The defense hasn't been flawless. Virginia Tech ran for 194 yards against Miami, even as the Hurricanes countered with five sacks. Hetherman said fatigue was the culprit. After 70 plays and a lack of substitutions, the defense wore down.

"We've learned from that, and that's where you see some of the rotations since that point," he said. "We've been playing a lot more guys as we continue to go."

A stiff test 

That lesson looms large against Ole Miss, which runs one of the fastest no-huddle offenses in the sport while averaging 74.4 plays per game. Quarterback Trinidad Chambliss has been a revelation, throwing for 300 yards in eight games after transferring from Division II Ferris State. He threw for 362 yards in the 39-34 upset of No. 3 Georgia in the quarterfinal game at the Sugar Bowl.
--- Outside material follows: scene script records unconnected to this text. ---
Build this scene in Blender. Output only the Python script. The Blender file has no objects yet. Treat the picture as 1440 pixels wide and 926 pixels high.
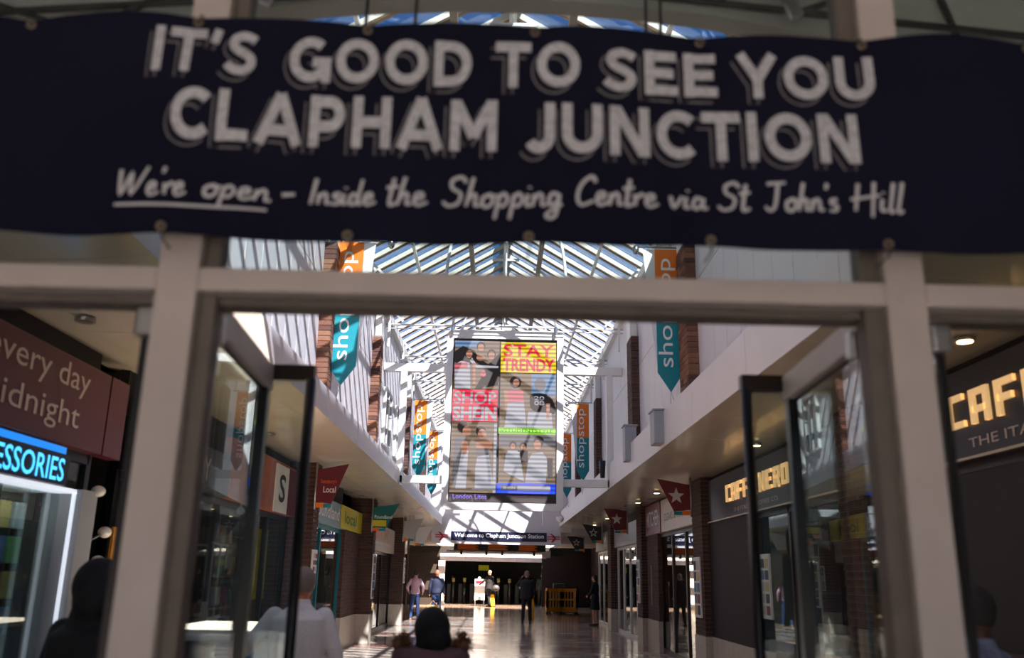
import bpy, bmesh, math, random
import numpy as np
from mathutils import Vector, Matrix
random.seed(7)
PI = math.pi
scn = bpy.context.scene
col = scn.collection

# ------------------------------------------------------------------ camera, world, sun, exposure
F_PX = 1238.0
cd = bpy.data.cameras.new('camera')
cam = bpy.data.objects.new('camera', cd); col.objects.link(cam)
cd.sensor_width = 36; cd.sensor_fit = 'HORIZONTAL'
cd.lens = 36 * F_PX / 1440
PITCH, ROLL, YAW = math.radians(15.66), math.radians(1.1), math.radians(0.7)
fw = Vector((math.sin(YAW)*math.cos(PITCH), math.cos(YAW)*math.cos(PITCH), math.sin(PITCH)))
r0 = Vector((math.cos(YAW), -math.sin(YAW), 0)); u0 = r0.cross(fw)
rr = r0*math.cos(ROLL) + u0*math.sin(ROLL); uu = u0*math.cos(ROLL) - r0*math.sin(ROLL)
M = Matrix((rr, uu, -fw)).transposed().to_4x4(); M.translation = (0, 0, 1.6)
cam.matrix_world = M
cd.clip_start = 0.05; cd.clip_end = 500
cd.dof.use_dof = True; cd.dof.focus_distance = 22.0; cd.dof.aperture_fstop = 1.6
scn.camera = cam

w = bpy.data.worlds.new('world'); scn.world = w; w.use_nodes = True
nt = w.node_tree; nt.nodes.clear()
sky = nt.nodes.new('ShaderNodeTexSky'); sky.sky_type = 'NISHITA'
sky.sun_disc = False; sky.sun_elevation = math.radians(46); sky.sun_rotation = math.radians(154)
sky.air_density = 1.3; sky.dust_density = 0.6; sky.ozone_density = 3.0
bg = nt.nodes.new('ShaderNodeBackground'); bg.inputs[1].default_value = 0.13
wo = nt.nodes.new('ShaderNodeOutputWorld')
hs = nt.nodes.new('ShaderNodeHueSaturation'); hs.inputs['Saturation'].default_value = 1.35
nt.links.new(sky.outputs[0], hs.inputs['Color']); nt.links.new(hs.outputs[0], bg.inputs[0]); nt.links.new(bg.outputs[0], wo.inputs[0])

sl = bpy.data.lights.new('sun', 'SUN'); sl.energy = 20; sl.angle = math.radians(0.53); sl.color = (1.0, 0.85, 0.69)
sun = bpy.data.objects.new('sun', sl); col.objects.link(sun)
sun.rotation_euler = Vector((-0.385, 0.85, -1.0)).to_track_quat('-Z', 'Y').to_euler()
sun.location = (10, -20, 30)

vs = scn.view_settings
vs.view_transform = 'Standard'; vs.look = 'None'; vs.gamma = 1; vs.use_curve_mapping = False
vs.exposure = 0.8
scn.cycles.transparent_max_bounces = 24
scn.cycles.max_bounces = 10

# ------------------------------------------------------------------ materials
MATS = {}
def s2l(c):
    return tuple(((x/255)/12.92 if x/255 <= .04045 else ((x/255+.055)/1.055)**2.4) for x in c)
def mat(name, rgb, rough=.5, metal=0, noise=.0, scale=8, bump=0, emit=None, es=0, coat=0, stretch=None):
    """rgb in 0..255 sRGB. noise: relative colour variation"""
    if name in MATS: return MATS[name]
    m = bpy.data.materials.new(name); m.use_nodes = True
    n = m.node_tree.nodes; l = m.node_tree.links; b = n['Principled BSDF']
    c = s2l(rgb) + (1,)
    b.inputs['Base Color'].default_value = c
    b.inputs['Roughness'].default_value = rough; b.inputs['Metallic'].default_value = metal
    if coat: b.inputs['Coat Weight'].default_value = coat; b.inputs['Coat Roughness'].default_value = .1
    if emit is not None:
        b.inputs['Emission Color'].default_value = s2l(emit) + (1,); b.inputs['Emission Strength'].default_value = es
    if noise or bump:
        tc = n.new('ShaderNodeTexCoord'); mp = n.new('ShaderNodeMapping'); t = n.new('ShaderNodeTexNoise')
        t.inputs['Scale'].default_value = scale; t.inputs['Detail'].default_value = 5
        if stretch: mp.inputs['Scale'].default_value = stretch
        l.new(tc.outputs['Object'], mp.inputs[0]); l.new(mp.outputs[0], t.inputs['Vector'])
        if noise:
            r = n.new('ShaderNodeMapRange'); r.inputs['From Min'].default_value = .3; r.inputs['From Max'].default_value = .7
            r.inputs['To Min'].default_value = 1-noise; r.inputs['To Max'].default_value = 1+noise
            mx = n.new('ShaderNodeMix'); mx.data_type = 'RGBA'; mx.blend_type = 'MULTIPLY'; mx.inputs[0].default_value = 1
            mx.inputs[6].default_value = c
            l.new(t.outputs[0], r.inputs[0]); l.new(r.outputs[0], mx.inputs[7]); l.new(mx.outputs[2], b.inputs['Base Color'])
        if bump:
            bp = n.new('ShaderNodeBump'); bp.inputs['Strength'].default_value = bump; bp.inputs['Distance'].default_value = .02
            l.new(t.outputs[0], bp.inputs['Height']); l.new(bp.outputs[0], b.inputs['Normal'])
    MATS[name] = m; return m

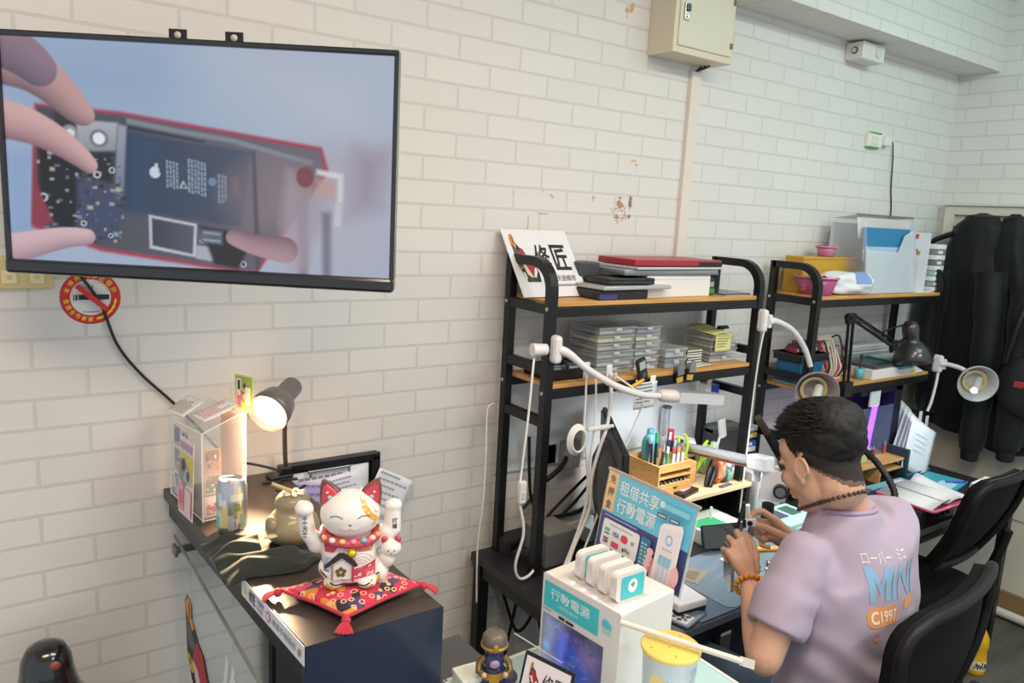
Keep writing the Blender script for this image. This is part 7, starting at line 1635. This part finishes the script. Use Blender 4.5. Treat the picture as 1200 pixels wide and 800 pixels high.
tag(MB().tube([(2.81, -.03, 1.79), (2.79, -.07, 1.835), (2.78, -.12, 1.86), (2.78, -.17, 1.88)], .014, BLACKP, 10).build('black_strap'), 'black bag strap hung over the light grey jacket', 'strap')
MBk = thing('black_bag', 'black bag hanging low at the right edge in front of the blue-green coat', 'bag', (2.76, -.6, 1.1))
MB().sph((2.74, -.60, 1.2), (.07, .12, .15), mat('#17181a', .6, bump=.3), 24).build('body', MBk)
MB().tube([(2.70, -.52, 1.3), (2.70, -.55, 1.5), (2.74, -.58, 1.62), (2.70, -.62, 1.5), (2.70, -.67, 1.3)], .012, BLACKP, 8).build('strap', MBk)
MB().b2((2.665, -.62, 1.2), (2.675, -.58, 1.23), mat('#a03038', .4), .003).build('red_label', MBk)
for y in (-.255, -.395, -.56, -.09):
    h = thing('coat_hook', 'metal coat hook on the door behind %s' % {-.255: 'the long hooded jacket', -.395: 'the peaked hood', -.56: 'the blue-green coat', -.09: 'the light grey jacket'}[y], 'hook', (XR-.02, y, 1.9), 'coat hooks on the door')
    MB().b2((XR-.024, y-.01, 1.85), (XR-.0205, y+.01, 1.92), GREYM, .002).build('plate', h); MB().tube([(XR-.022, y, 1.87), (XR-.05, y, 1.86), (XR-.06, y, 1.885)], .004, GREYM, 8).build('prong', h)

# ---- bottle on the floor
jb = thing('juice_bottle', 'yellow plastic bottle standing on the floor by the bench leg', 'bottle', (2.28, -.755, 0))
MB().lathe([(0, 0), (.038, 0), (.041, .012), (.041, .07), (.038, .08), (.038, .12), (.041, .13), (.039, .165), (.022, .20), (.017, .21), (.017, .22)], (2.28, -.755, 0), mat('#d9a91e', .2, alpha=.92), 28).build('body', jb)
MB().lathe([(.0195, .212), (.0195, .236), (.017, .239), (0, .239)], (2.28, -.755, 0), mat('#e6c22c', .35), 20).build('cap', jb)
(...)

"This guy is different," Miami saefty Jakobe Thomas said. "He extends a lot of plays. The big thing for us is protecting 'Cane Nation and staying deep. Making sure nothing gets behind us. It's a challenge for our guys up front. I think they're up for it, but it's a challenge. He's a very, very evasive guy. Keeping him in the pocket, keeping him contained, easier said than done."

One could argue that Miami boasts the most physical, unrelenting team in the trenches. It has defined the Hurricanes' postseason run on both offense and defense. The offensive line paved alleys for running backs to pick up 328 combined yards against Texas A&M and Ohio State. Fletcher, emerging from injury and a brief recalibration, has rushed for 262 yards in the postseason, averaging 7.3 yards per carry.

It's that physicality, a tone set by Hetherman's revamped "ESV" defense led by Bain and Mesidor, that has the Hurricanes one win away from their national championship appearance in 23 years.

"We want to be the most violent team in everything that we do," Fletcher said. "We take pride in that."